Microsoft’s Xbox ONE Questions Answered

Earlier today, Microsoft released a short and thankfully straightforward statement, addressing many of the questions resulting from the clumsy and vague handling that characterized their post–XBox One-announcement audience attitude. You can find several full texts with the full details here.

I’m often a fan of full disclosure. I find it refreshingly rare in a market ever more focused on aggressive marketing and hyperbolic 30-second explosions of sound and fury. And the clarity of Microsoft’s statements about several of the key features, requirements, and restrictions of the Xbox ONE certainly was refreshingly honest.

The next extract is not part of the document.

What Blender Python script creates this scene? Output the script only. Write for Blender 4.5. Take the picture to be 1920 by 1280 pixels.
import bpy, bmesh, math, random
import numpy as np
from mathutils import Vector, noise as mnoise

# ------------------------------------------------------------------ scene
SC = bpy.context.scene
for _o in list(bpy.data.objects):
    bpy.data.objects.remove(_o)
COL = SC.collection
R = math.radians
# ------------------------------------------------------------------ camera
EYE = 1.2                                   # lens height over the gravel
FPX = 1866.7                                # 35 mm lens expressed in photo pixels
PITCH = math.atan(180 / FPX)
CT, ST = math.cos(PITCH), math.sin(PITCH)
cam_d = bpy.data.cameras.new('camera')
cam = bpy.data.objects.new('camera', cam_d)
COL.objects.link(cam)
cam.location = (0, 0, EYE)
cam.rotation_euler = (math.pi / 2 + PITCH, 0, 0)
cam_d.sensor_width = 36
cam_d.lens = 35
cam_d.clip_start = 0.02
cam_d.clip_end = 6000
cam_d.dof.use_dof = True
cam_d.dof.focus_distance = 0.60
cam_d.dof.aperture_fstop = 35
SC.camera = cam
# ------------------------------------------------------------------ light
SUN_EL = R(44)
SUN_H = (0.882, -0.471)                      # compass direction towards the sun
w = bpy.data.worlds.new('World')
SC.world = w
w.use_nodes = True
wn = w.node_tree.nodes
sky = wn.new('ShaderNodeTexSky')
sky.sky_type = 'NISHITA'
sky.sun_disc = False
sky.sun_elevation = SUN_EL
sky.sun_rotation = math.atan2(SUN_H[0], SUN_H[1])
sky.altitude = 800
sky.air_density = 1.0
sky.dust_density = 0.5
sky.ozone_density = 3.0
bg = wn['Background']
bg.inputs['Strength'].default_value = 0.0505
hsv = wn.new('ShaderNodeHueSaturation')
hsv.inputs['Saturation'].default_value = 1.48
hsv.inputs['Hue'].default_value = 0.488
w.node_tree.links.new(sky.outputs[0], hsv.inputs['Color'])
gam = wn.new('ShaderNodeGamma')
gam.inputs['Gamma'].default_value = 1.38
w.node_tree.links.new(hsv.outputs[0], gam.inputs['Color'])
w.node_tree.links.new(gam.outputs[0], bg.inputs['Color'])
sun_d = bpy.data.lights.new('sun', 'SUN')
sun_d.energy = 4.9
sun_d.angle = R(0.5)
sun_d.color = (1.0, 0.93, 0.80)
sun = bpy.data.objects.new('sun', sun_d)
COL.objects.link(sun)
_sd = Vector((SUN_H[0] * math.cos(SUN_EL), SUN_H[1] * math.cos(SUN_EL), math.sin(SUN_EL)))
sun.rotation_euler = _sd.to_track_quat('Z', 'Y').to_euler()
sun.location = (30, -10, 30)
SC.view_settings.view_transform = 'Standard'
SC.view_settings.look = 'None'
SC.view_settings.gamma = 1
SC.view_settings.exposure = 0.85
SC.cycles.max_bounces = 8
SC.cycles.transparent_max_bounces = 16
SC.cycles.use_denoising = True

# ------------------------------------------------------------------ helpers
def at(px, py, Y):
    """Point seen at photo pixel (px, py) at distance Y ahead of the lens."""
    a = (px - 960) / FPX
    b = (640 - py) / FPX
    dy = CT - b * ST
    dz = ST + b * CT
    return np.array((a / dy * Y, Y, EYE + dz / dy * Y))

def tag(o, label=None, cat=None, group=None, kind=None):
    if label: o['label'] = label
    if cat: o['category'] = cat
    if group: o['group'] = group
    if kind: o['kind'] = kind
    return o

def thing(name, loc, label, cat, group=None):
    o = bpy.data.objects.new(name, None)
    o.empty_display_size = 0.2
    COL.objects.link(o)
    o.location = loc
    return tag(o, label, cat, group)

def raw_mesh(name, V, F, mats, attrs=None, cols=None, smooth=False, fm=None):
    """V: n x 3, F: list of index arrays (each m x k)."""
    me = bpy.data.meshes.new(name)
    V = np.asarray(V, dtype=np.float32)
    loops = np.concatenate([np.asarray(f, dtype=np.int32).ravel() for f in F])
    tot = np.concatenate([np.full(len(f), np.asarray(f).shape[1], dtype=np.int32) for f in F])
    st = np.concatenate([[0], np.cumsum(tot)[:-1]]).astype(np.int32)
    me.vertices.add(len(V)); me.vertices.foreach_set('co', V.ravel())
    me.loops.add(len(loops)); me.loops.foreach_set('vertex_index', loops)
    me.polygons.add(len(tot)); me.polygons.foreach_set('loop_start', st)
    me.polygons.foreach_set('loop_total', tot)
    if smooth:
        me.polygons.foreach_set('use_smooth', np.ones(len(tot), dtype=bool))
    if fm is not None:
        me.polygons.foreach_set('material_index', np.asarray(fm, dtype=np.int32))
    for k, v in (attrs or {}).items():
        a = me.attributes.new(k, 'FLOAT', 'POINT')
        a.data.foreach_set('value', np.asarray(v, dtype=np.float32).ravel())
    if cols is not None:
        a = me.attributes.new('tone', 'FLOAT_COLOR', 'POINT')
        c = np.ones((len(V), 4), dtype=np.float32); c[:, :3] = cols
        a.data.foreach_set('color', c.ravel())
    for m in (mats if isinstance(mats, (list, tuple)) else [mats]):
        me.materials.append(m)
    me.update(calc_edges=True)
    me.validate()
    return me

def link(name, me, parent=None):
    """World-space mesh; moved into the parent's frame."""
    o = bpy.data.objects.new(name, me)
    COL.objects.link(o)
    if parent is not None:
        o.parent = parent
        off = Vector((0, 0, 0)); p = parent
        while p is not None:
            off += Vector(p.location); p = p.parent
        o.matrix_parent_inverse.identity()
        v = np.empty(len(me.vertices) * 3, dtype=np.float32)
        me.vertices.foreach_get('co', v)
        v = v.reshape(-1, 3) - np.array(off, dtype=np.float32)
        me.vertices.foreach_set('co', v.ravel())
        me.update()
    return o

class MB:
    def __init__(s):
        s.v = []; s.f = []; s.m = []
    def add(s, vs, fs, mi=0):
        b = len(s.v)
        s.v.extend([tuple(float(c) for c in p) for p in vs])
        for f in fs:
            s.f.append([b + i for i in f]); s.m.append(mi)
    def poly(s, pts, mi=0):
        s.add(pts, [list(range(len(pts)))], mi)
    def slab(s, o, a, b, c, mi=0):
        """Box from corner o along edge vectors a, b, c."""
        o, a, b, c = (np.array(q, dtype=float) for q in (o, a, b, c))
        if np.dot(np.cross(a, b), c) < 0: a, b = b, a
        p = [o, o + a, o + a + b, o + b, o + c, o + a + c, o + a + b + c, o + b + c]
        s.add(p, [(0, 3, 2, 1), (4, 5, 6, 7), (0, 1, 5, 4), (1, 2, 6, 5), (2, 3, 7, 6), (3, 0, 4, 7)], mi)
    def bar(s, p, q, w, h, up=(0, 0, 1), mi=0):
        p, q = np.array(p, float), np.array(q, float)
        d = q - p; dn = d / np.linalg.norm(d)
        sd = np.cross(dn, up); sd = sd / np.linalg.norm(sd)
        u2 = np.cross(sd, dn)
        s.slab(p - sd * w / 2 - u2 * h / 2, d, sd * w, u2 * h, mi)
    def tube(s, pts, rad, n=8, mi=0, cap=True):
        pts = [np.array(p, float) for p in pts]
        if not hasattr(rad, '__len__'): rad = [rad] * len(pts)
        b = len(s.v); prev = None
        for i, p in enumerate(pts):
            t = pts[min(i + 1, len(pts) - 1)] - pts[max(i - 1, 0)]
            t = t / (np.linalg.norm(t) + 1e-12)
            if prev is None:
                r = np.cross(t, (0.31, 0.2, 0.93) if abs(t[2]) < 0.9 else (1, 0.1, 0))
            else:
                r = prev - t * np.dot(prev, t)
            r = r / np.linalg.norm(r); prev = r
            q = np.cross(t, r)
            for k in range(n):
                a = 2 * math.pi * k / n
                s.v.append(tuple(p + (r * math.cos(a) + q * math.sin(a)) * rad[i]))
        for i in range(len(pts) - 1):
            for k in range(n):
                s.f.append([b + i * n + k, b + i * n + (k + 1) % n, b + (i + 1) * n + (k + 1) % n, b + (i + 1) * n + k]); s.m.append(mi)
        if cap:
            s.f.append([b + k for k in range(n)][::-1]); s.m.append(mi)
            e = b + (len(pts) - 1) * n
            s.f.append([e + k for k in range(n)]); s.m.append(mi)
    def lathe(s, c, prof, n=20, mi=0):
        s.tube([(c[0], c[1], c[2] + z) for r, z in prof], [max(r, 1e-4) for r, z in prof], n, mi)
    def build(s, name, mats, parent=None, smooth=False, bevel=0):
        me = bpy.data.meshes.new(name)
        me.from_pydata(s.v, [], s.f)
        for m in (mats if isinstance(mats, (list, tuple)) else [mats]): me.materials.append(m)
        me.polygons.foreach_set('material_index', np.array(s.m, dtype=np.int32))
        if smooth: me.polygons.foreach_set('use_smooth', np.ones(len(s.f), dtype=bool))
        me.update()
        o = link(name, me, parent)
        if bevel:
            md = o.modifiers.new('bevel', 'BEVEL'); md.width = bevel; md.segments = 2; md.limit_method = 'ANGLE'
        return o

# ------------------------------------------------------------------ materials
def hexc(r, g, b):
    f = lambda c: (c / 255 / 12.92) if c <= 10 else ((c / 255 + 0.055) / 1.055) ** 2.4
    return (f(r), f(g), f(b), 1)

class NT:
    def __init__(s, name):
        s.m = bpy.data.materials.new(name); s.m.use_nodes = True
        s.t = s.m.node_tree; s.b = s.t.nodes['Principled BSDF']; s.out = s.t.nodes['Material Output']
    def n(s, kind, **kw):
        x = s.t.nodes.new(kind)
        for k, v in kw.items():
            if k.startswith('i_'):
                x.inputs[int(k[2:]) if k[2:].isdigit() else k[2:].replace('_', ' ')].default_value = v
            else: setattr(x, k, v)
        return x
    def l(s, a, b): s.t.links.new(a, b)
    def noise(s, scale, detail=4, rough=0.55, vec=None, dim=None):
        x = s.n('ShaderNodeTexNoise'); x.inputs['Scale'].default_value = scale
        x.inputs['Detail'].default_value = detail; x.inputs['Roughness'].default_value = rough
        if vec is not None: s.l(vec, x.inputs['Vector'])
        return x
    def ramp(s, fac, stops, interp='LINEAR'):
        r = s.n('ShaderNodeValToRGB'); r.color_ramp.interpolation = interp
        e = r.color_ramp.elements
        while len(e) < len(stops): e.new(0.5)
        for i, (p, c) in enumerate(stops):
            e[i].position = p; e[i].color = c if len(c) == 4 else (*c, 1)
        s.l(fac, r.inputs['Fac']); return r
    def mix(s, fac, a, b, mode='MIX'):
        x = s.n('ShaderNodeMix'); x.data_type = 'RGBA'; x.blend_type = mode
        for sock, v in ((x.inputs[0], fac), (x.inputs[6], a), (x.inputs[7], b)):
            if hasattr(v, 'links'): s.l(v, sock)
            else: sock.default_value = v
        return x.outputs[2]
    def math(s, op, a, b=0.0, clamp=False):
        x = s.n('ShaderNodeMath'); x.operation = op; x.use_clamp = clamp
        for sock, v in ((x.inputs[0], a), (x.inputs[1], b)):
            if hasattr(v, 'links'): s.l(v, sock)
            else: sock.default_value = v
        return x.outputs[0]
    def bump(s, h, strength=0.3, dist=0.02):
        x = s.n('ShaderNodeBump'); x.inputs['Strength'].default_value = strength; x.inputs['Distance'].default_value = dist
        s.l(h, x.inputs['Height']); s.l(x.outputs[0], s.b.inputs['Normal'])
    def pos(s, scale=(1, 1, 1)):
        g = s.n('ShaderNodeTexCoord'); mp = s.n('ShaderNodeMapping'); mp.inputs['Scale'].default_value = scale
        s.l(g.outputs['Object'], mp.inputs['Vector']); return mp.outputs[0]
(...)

It’s just unfortunate that it’s not the kind of truth that console gamers want to hear.

The big bullet-points of today’s news are as follows:

1) The Xbox requires a connection once every twenty-four hours. Microsoft presents this as a means of keeping the console up-to-date, and optimized for your entertainment, but it really exists to keep their database of registered games current, and to minimize piracy and hacked consoles.

2) Games can traded and resold, but this is completely at the discretion of the publisher. Given publisher attitudes in the past, I wouldn’t count on it. Perhaps most upsetting, only “licensed” retailers can trade games. This trading system will have to interface directly with Microsoft, which likely means only the larger franchises will be in a position to provide this service.

3) Games cannot be rented or lent, but rather must be “given”. This can be gotten around via giving a game to a friend, but you must be friends with them for more than 30 days. In the meantime, your rights to the title are suspended. There is some conjecture that the list of 10 ‘Family’ members can cross consoles, and perhaps be a better solution for lending games.

The apple doesn’t fall far from the . . . oh. Oh, this is . . . oh no.

4) A game can be directly sold from one Xbox ONE profile to another, but this will also require a 30-day period registered as friends. The account to which the game has been sold will have permanent ownership, and will not be able to resell that game.

5) The Kinect Sensor will be mandatory for the system to function. This may not seem alarming at first glance, but when coupled with the fact that Microsoft was the first major company to agree to the recently revealed PRISM data-mining operation by the federal government (exposed via the recent Verizon Wireless debacle) this minor point becomes perhaps the most damning.

I for one hope that this is the last bad news that Microsoft has for the console gamer market, and I’m sure their share-holders feel the same way.